Michael Kiwanuka

A familiar sound from the U.K.

Michael Kiwanuka
As a young boy growing up in the North London suburb of Muswell Hill, Michael Kiwanuka would wake up early everyday before school. "I wanted to squeeze in as much music as possible, so before walking to school, I'd get up before I had to just so I could listen to albums that friends had lent me or I'd bought." While it was these eclectic early-morning sessions -- listening to artists as varied as Crosby, Stills & Nash, the Verve, Sly and the Family Stone, Jamiroquai and Curtis Mayfield -- that bred a passion for music in the rising soul-singer, it was a teacher in secondary school, Miss Ogilby, specifically, who encouraged him to seriously consider making a career of it. So after graduating from high school, he spent a few years studying jazz at the Royal Academy of Music and popular music at the University of Westminster. He soon realized he wanted to take the less academic approach to things, and dropped out to do his own thing.

His first show, at 22, was upstairs at a pub in Kentish Town. "It was just for my family and friends, and I was so nervous, I stood so far away from the microphone," he recalls. Kiwanuka has since tweaked his live show. His immaculate, smooth and almost sepia-tinged soul ballads earned him a spot opening for Adele last year. In January, he won the BBC's much-coveted Sound of 2012 poll (Adele, Ellie Goulding and Mika are past poll winners) and in March, released his first album, Home Again, which he'll be touring stateside this summer, with a stop in Prospect Park in June.

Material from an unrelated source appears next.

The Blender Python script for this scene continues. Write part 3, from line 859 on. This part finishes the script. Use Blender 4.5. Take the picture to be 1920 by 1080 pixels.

Though he's now making music of his own, it's his voracious appetite for listening to others ("I'll spend like whole days obsessing over music videos on YouTube; you'll find one song, and then that'll lead you to another song..."), and his virtuoso-like songwriting skills, that have allowed Kiwanuka to create songs that sound both familiar and timeless yet completely his own. "There are certain types of songs that always sound good. I think I set out to write songs that seem like you've heard them before -- the first time you hear them."